In the translations directory you can find the .po
files containing the
translations. They are marked with the their language code. (Optionally you can name your file like:
nl.foobar.po as Zotonic will only look at the part till the first ‘.’
for the language code):
mod_foo
priv/translations/
template/mod_foo.pot
tr.po
zh-hant.po
This shows that module mod_foo
has been translated into
Dutch (nl), Turkish (tr) and Chinese traditional script (zh-hant).
The .po
translation files are based on translation templates (.pot
files). The templates are located in translations/templates
:
priv/translations/template/zotonic.pot
for the core modules;mod_foo/translations/template/mod_foo.pot
for custom modules.
This .pot
file is regenerated when you click on the ‘Generate .pot files’

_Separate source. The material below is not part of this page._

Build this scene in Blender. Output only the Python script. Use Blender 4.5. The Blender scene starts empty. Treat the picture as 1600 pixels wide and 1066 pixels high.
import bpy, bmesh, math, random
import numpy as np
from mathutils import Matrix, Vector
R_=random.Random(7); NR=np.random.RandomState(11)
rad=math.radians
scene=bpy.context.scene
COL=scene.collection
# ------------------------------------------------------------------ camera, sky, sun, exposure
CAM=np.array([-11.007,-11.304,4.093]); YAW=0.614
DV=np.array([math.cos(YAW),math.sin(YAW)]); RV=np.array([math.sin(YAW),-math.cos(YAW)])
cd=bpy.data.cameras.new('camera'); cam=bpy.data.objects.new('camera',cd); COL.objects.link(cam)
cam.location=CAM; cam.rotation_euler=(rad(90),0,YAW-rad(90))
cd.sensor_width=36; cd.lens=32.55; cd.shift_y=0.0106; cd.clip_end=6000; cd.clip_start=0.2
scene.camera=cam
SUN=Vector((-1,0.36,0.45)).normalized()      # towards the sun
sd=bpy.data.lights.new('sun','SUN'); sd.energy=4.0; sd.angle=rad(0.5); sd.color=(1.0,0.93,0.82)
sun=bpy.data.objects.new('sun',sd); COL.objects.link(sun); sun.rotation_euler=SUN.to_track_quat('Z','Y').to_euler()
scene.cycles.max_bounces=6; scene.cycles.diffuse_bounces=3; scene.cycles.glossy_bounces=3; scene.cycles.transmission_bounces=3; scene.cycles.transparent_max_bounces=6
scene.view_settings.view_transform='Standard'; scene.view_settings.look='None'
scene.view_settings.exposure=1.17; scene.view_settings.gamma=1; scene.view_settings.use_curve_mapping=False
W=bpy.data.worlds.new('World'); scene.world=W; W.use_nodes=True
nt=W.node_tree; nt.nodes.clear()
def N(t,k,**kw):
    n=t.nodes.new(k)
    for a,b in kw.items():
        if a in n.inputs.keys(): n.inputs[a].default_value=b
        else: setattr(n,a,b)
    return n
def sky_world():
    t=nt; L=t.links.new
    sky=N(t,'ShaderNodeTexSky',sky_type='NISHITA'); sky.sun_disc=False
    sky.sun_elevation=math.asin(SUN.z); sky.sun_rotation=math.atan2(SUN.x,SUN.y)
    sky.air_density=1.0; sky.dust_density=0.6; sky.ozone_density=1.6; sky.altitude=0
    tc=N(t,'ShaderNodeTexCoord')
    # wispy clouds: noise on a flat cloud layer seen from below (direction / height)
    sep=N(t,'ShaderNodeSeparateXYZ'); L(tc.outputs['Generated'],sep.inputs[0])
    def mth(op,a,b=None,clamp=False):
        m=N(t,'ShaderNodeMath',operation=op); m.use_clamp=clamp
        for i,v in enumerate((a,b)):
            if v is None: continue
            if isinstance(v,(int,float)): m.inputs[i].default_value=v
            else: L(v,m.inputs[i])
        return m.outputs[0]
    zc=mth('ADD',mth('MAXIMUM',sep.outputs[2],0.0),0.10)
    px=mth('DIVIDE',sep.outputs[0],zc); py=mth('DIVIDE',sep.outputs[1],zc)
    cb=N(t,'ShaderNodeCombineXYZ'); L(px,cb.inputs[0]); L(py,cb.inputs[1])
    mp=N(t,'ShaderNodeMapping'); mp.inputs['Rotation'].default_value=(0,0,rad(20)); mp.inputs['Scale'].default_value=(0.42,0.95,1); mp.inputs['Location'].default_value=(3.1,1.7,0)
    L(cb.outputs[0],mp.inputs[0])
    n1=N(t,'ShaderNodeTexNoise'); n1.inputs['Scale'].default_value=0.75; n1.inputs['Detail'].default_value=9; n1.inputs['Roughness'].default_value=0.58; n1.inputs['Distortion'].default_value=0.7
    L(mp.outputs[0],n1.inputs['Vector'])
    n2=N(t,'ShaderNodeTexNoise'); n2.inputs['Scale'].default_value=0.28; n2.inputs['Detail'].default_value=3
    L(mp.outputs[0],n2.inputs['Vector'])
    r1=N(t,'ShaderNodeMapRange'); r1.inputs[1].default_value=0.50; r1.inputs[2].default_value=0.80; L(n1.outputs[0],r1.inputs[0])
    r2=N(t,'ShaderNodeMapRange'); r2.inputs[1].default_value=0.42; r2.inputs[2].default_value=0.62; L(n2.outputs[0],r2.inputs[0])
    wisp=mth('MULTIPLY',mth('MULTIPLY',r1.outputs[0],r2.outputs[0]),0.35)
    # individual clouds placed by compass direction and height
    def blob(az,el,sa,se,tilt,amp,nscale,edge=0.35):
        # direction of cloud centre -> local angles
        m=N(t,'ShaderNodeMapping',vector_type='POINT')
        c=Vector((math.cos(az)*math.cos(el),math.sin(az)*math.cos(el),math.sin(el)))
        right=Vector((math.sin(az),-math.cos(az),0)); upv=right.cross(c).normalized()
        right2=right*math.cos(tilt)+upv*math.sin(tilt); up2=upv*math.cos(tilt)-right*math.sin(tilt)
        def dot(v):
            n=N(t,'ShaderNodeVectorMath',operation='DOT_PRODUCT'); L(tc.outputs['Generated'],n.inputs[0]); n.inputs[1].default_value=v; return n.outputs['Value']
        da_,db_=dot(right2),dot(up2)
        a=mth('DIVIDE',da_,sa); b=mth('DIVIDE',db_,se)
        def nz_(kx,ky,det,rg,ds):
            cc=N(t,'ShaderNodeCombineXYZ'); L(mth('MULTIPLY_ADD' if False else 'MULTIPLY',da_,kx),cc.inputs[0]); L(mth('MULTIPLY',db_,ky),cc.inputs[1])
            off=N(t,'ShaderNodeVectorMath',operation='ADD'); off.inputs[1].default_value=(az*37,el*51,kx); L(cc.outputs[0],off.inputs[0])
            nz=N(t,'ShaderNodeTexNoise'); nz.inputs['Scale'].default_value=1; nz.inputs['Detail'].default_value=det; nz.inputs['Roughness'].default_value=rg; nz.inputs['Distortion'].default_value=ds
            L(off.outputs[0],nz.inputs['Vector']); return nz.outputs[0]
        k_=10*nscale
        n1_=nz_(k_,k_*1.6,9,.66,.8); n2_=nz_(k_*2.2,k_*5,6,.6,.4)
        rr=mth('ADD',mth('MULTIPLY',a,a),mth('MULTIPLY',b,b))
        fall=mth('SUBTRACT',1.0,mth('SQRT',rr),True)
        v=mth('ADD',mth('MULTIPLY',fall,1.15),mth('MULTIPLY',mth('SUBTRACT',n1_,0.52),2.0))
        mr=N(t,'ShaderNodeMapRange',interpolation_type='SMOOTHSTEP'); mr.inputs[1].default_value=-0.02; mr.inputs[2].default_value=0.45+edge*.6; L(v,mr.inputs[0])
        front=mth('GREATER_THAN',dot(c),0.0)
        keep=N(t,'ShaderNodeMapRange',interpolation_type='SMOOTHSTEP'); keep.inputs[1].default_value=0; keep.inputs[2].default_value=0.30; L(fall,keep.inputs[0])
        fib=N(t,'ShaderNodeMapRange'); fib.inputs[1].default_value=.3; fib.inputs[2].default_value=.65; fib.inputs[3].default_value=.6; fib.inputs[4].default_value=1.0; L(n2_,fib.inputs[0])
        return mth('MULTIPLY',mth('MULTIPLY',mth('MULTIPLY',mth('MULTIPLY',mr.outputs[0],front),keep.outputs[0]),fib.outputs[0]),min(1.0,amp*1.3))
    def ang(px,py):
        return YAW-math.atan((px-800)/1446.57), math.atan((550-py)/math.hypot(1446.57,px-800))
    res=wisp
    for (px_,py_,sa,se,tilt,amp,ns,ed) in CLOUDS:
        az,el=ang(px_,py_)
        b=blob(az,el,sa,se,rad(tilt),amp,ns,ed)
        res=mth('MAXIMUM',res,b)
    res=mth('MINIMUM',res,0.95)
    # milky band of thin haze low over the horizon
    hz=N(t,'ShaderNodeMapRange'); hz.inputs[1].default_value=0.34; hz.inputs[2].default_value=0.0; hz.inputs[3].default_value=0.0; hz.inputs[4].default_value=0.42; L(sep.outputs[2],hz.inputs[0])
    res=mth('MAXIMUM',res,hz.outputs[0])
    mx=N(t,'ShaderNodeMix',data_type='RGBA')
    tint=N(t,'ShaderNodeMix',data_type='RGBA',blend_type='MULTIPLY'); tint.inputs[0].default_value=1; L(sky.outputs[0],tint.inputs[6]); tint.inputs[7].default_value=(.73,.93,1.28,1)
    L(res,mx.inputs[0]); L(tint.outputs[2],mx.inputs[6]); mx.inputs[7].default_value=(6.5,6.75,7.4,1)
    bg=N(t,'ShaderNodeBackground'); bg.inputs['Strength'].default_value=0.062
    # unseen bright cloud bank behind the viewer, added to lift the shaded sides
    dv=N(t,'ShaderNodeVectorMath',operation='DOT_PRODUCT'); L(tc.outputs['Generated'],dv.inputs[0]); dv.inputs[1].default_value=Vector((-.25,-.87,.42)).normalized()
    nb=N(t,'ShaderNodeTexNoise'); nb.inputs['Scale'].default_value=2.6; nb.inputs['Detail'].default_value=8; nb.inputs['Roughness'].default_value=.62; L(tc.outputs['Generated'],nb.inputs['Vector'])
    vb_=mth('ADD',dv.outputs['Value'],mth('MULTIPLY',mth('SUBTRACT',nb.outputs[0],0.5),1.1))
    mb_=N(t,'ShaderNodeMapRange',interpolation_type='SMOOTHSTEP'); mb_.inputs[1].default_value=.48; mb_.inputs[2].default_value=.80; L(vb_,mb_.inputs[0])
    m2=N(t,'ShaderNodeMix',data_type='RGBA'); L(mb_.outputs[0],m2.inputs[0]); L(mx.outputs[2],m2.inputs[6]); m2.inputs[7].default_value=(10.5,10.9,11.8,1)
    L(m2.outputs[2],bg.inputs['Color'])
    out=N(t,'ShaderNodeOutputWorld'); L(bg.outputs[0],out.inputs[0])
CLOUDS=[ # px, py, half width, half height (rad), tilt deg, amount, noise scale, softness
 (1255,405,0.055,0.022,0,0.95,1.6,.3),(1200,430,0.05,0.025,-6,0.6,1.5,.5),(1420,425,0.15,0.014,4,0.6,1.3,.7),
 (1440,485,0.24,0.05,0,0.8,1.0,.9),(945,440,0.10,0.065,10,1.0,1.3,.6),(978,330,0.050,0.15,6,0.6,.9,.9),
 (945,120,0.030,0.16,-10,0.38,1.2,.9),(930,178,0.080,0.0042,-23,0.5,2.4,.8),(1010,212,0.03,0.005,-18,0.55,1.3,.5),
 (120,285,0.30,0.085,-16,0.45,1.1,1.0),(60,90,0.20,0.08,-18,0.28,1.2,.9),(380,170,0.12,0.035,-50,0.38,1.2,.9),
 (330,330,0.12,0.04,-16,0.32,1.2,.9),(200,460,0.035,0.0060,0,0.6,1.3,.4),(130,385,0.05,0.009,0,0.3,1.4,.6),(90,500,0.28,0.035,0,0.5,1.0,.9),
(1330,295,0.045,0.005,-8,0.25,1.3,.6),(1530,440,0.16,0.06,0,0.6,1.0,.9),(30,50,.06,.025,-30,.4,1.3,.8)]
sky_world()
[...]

button on the Translation page in the admin.
Alternatively,
from your Zotonic shell:
mod_translation:generate(Context).
Zotonic will parse all your templates and Erlang modules for translatable
strings. These strings are then added to the .pot
files.
Creating a new translation for a module
First, add a language in the admin with the language code for that language. See the Translation page (or the code in src/i18n/languages.erl
) for possible languages.
Say, we’re adding Polish, pl
. Now copy the .pot
template file
to the language code .po
file:
$ cd modules/mod_foo
$ cp translations/template/mod_foo.pot translations/pl.po
Now, open pl.po
in your favorite editor and start translating the strings.

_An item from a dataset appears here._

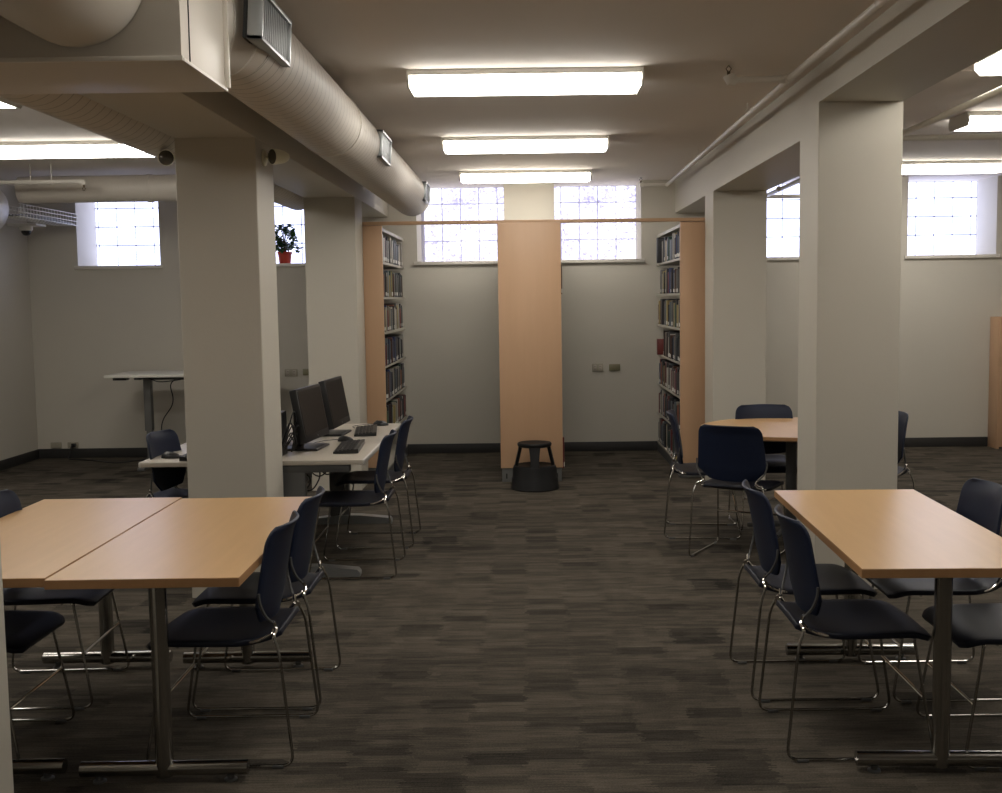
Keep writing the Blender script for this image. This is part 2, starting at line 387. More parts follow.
MB().rev([(.01, 0), (.27, .01), (.28, .05), (.28, 3.3), (.27, 3.5), (.235, 3.66), (.17, 3.77), (.01, 3.82)], (0, 0, 0), 40, 'y').build('duct_body', M['duct'], D4)
# sheet metal plenum box
B = empty('duct_plenum_box', (-1.6, 3.31, 2.3)); tag(B, 'boxy sheet metal duct plenum hanging at top left in front of the pillar', 'duct')
BH = ZC - 2.3 - .002
MB().bbox(-.75, 0, 0, .615, .485, BH, .003).build('box_body', M['duct'], B)
MB().bbox(-.75, -.008, 0, .62, 0, .014, .001).build('bottom_flange', M['pipe'], B)
MB().bbox(.6155, .002, 0, .622, .485, .010, .001).build('side_flange', M['pipe'], B)
MB().bbox(.6155, .470, .0102, .630, .485, BH, .001).build('rear_flange', M['duct'], B)
MB().box(.6155, .075, .0102, .6175, .081, BH).build('seam', M['dark'], B)
c = fillet([(.318, -.0082, .245), (.318, -.36, .245), (.56, -.80, .245)], .2, 8)
MB().tube(c, .205, 48).build('round_duct', M['duct'], B)

# ------------------------------------------------------------------ sprinkler pipes
def sprinkler(parent, p, upw=True):
    s = 1 if upw else -1; m = MB()
    m.tube([(p[0], p[1], p[2]), (p[0], p[1], p[2] + s * .02)], .009, 10)
    m.tube([(p[0] - .004, p[1], p[2] + s * .02), (p[0] - .014, p[1], p[2] + s * .035), (p[0], p[1], p[2] + s * .052)], .003, 6)
    m.tube([(p[0] + .004, p[1], p[2] + s * .02), (p[0] + .014, p[1], p[2] + s * .035), (p[0], p[1], p[2] + s * .052)], .003, 6)
    m.rev([(.001, 0), (.016, .001), (.016, .003), (.001, .004)], (p[0], p[1], p[2] + s * .054), 14)
    return m.build('sprinkler_head', M['brass'], parent)
P = empty('sprinkler_pipe', (1.425, 0, 2.735)); tag(P, 'white sprinkler pipe hung along the left face of the right beam', 'pipe')
MB().tube([(-.005, -2.5, 0), (-.03, 5.7, .0), (.015, 11.45, 0)], .0175, 12).build('pipe_run', M['pipe'], P)
MB().tube([(-.03, 6.0, 0), (-.31, 6.0, 0)], .0165, 12).build('branch_pipe', M['pipe'], P)
MB().tube([(-.31, 6.0, 0), (-.335, 6.0, .0), (-.345, 6.0, .025)], .031, 12).build('elbow', M['pipe'], P)
MB().tube([(-.03, 5.96, 0), (-.03, 6.04, 0)], .023, 12).tube([(-.03, 6.0, 0), (-.075, 6.0, 0)], .023, 12).build('tee_fitting', M['pipe'], P)
sprinkler(P, (-.345, 6.0, .022))
MB().tube([(.015, 11.42, 0), (-.225, 11.42, 0)], .0155, 12).build('branch_pipe', M['pipe'], P)
MB().tube([(-.225, 11.42, 0), (-.242, 11.42, 0), (-.25, 11.42, .02)], .023, 12).build('elbow', M['pipe'], P)
sprinkler(P, (-.25, 11.42, .018))
for yy, dx in ((4.5, -.026), (7.15, -.018), (9.3, 0)):
    m = MB().tube([(dx, yy, .017), (dx, yy, .0745)], .003, 6)
    m.tube(fillet([(dx - .02, yy, 0), (dx - .012, yy, .02), (dx, yy, .036), (dx + .012, yy, .02), (dx + .02, yy, 0)], .01), .003, 6)
    m.tube([(dx, yy - .012, 0), (dx, yy + .012, 0)], .019, 12).build('hanger', M['pipe'], P)
P = empty('sprinkler_pipe', (2.37, 0, 2.60)); tag(P, 'white pipe running lengthwise under the ceiling of the right bay', 'pipe')
MB().tube([(-.04, -1.5, 0), (.0, 7.3, 0), (.04, 11.4, 0)], .02, 12).build('pipe_run', M['pipe'], P)
MB().tube([(0, 7.3, 0), (3.12, 7.3, 0)], .02, 12).build('branch_pipe', M['pipe'], P)
MB().tube([(-.3, 11.4, 0), (1.2, 11.4, 0)], .02, 12).build('branch_pipe', M['pipe'], P)
for yy in (4.2, 8.6, 10.6):
    MB().tube([(.01, yy, 0), (.01, yy, .209)], .004, 6).tube([(.01, yy - .015, 0), (.01, yy + .015, 0)], .025, 12).build('hanger', M['pipe'], P)
P = empty('sprinkler_pipe', (-3.82, 9.75, 2.66)); tag(P, 'thin white sprinkler pipe in front of the horizontal duct at left', 'pipe')
MB().tube([(-.74, 0, .0), (0, 0, 0), (.03, 0, -.012)], .018, 12).build('pipe_run', M['pipe'], P)
MB().tube([(.0, 0, 0), (.03, 0, -.005), (.035, 0, -.03)], .024, 12).build('elbow', M['pipe'], P)
sprinkler(P, (.035, 0, -.028), False)
for dx in (-.42, -.24): MB().tube([(dx, 0, 0), (dx, 0, .149)], .005, 6).tube([(dx - .01, 0, 0), (dx + .01, 0, 0)], .021, 12).build('hanger', M['pipe'], P)

# cable tray and dome camera in the left corner
T = empty('cable_tray', (-4.72, 10.35, 2.42)); tag(T, 'white wire cable tray carrying cables toward back wall in the left corner', 'cable tray')
m = MB()
for x, z in ((-.1, 0), (-.03, 0), (.04, 0), (.1, 0), (-.1, .04), (-.1, .08), (-.1, .115), (.1, .04), (.1, .08), (.1, .115)): m.tube([(x, 0, z), (x, 1.34, z)], .0035, 6)
for k in range(20): m.tube([(-.1, .03 + k * .068, .115), (-.1, .03 + k * .068, 0), (.1, .03 + k * .068, 0), (.1, .03 + k * .068, .115)], .0035, 6)
m.build('wire_basket', M['white'], T)
m = MB()
for k in range(5):
    m.tube([(-.06 + k * .03, 0.02, .012), (-.05 + k * .025, .5, .02 + .006 * k), (-.06 + k * .03, 1.33, .015)], .008, 6)
m.build('cable', M['steel'], T)
Dm = empty('dome_camera', (-4.96, 11.25, 2.39)); tag(Dm, 'small dark dome security camera under a white plate in left corner', 'security camera')
MB().bbox(-.14, -.12, 0, .15, .12, .022, .004).build('mounting_plate', M['white'], Dm)
MB().rev([(.001, 0), (.062, 0), (.062, -.035), (.05, -.045), (.001, -.045)], (0, 0, 0), 24).build('housing', M['white'], Dm)
MB().rev([(.048, -.045), (.046, -.062), (.036, -.08), (.02, -.09), (.001, -.093)], (0, 0, 0), 24).build('dome', M['black'], Dm)

# emergency lamp heads on the left pillar
def emergency(x, s, lab):
    r = empty('emergency_lamp', (x, 6.17, 2.385)); tag(r, lab, 'emergency lamp')
    MB().rev([(.002, 0), (.045, 0), (.045, s * .010), (.03, s * .018), (.002, s * .018)] , (s * .001, 0, 0), 20, 'x').build('wall_plate', M['cream'], r)
    MB().tube([(s * .015, 0, 0), (s * .05, -.01, .005), (s * .062, -.02, .003)], .011, 10).build('swivel_arm', M['cream'], r)
    d = Vector((-.66 if s > 0 else .15, -.66 if s > 0 else -.8, -.05)).normalized(); c0 = Vector((.082 if s > 0 else -.085, -.035, 0))
    pts = [c0 - d * .075, c0 - d * .068, c0 - d * .04, c0, c0 + d * .03]
    MB().tube(pts, .03, 16, radii=[.008, .02, .034, .042, .043]).build('lamp_shell', M['cream'], r)
    MB().tube([c0 + d * .0301, c0 + d * .036, c0 + d * .040], .04, 16, radii=[.040, .034, .012]).build('lamp_glass', M['glass'], r)
emergency(PL1, 1, 'emergency lamp head on the right side of left pillar, cream shell')
emergency(PL0, -1, 'emergency lamp head on the left side of left pillar')

# ------------------------------------------------------------------ wall plates
def plate(x0, x1, z0, z1, m, lab, holes=0):
    r = empty('wall_outlet', ((x0 + x1) / 2, YB - .001, (z0 + z1) / 2)); tag(r, lab, 'outlet')
    W, H = (x1 - x0) / 2, (z1 - z0) / 2
    MB().bbox(-W, -.014, -H, W, 0, H, .004).build('cover_plate', m, r)
    if holes:
        s = MB()
        for k in range(holes):
            cx = (-1 + (2 * k + 1) / holes) * W; s.bbox(cx - .016, -.0165, -.028, cx + .016, -.0138, .028, .001)
        s.build('socket', M['deskw'], r)
        s = MB()
        for k in range(holes):
            cx = (-1 + (2 * k + 1) / holes) * W
            for z in (-.016, .012): s.box(cx - .007, -.0172, z - .005, cx - .004, -.0163, z + .005).box(cx + .004, -.0172, z - .005, cx + .007, -.0163, z + .005)
        s.build('socket_slots', M['dark'], r)
    return r
plate(-2.53, -2.395, .83, .908, M['outlet'], 'beige outlet plate above left desk, the wider of the pair', 2)
plate(-2.34, -2.278, .842, .906, M['olive'], 'small square wall plate above left desk, next to second pillar')
plate(.684, .80, .838, .925, M['outlet'], 'beige outlet plate on back wall right of the middle bookcase', 2)
plate(.862, .977, .845, .915, M['olive'], 'blank olive wall plate right of the beige outlet on back wall')
plate(-5.013, -4.90, .108, .168, M['outlet'], 'leftmost outlet plate low on the back wall')
pl = plate(-4.835, -4.722, .108, .168, M['outlet'], 'outlet plate low on left back wall with a black plug and cable', 1)
MB().bbox(-.005, -.05, -.02, .04, -.017, .02, .004).build('plug', M['black'], pl)
cb = MB().tube(fillet([(-4.77, 11.64, .14), (-4.80, 11.62, .03), (-4.78, 11.55, .008), (-4.5, 11.45, .008), (-4.15, 11.2, .008), (-3.95, 11.45, .008), (-3.7, 11.5, .008), (-3.45, 11.6, .008)], .15, 6), .006, 8).build('power_cable', M['black'])
tag(cb, 'black power cable trailing on carpet from the low outlet', 'cable')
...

A good po file editor can be found at: http://www.poedit.net/
Updating translation strings
When templates change, often the translatable strings change: more strings are added, strings are changed, or removed. When this happens, the translation files need to be kept in sync.
In admin: Structure > Translation > Translation Status you can find the overview of the amount of strings that are translated for each language.
After pressing the Generate .pot files button in the translation
admin the .pot
files are updated, but the existing .po
files
are not.
GNU gettext comes with a tool, msgmerge
, which looks at the
changed strings in a .pot
file and changes the translated strings
in a language’s .po
file accordingly:
$ cd modules/mod_foo/translations
$ msgmerge -U -N nl.po template/mod_foo.pot
This will merge the new strings into the existing nl.po
file.
To update all .po
files in the directory:
$ cd modules/mod_foo/translations
$ find . -name "*.po" -print0 | xargs -0 -I file msgmerge -U -N file template/*.pot
After doing this, you’ll need to edit each po
file again
to check if there are new strings which need translation, edit
existing strings, etc.
Helpful commands
To remove duplicates (and make a backup first), use:
$ cat nl.po > nl~.po && msguniq nl.po -o nl.po
To do this for all files, without backup:
$ find . -name "*.po" -print0 | xargs -0 -I file msguniq file -o file
Translated content
When you have enabled languages on the Translation page of the admin you will see a Translations item on the right of the edit page.
Each language has a checkbox next to it: When you click a checkbox, the language will become visible as a tab on your content items.
Resources in Zotonic are translated on a per-page basis. This allows you to start translating your site by translating the most important pages first.
Text searches, translations and stemming
For text searches a full text index is maintained. This full text index is stemmed according to the site’s configured default language.
All translations are added to the same full text index. This combined text is
stemmed using a single stemmer. The selected stemmer depends on the configured
default language (config key i18n.language
). The stemmer can be overruled by
setting the config key i18n.language_stemmer
to the two letter language code of
the language matching with the stemmer. You have to make sure that the stemmer
is configured in PostgreSQL otherwise the pivot process will crash with a SQL error.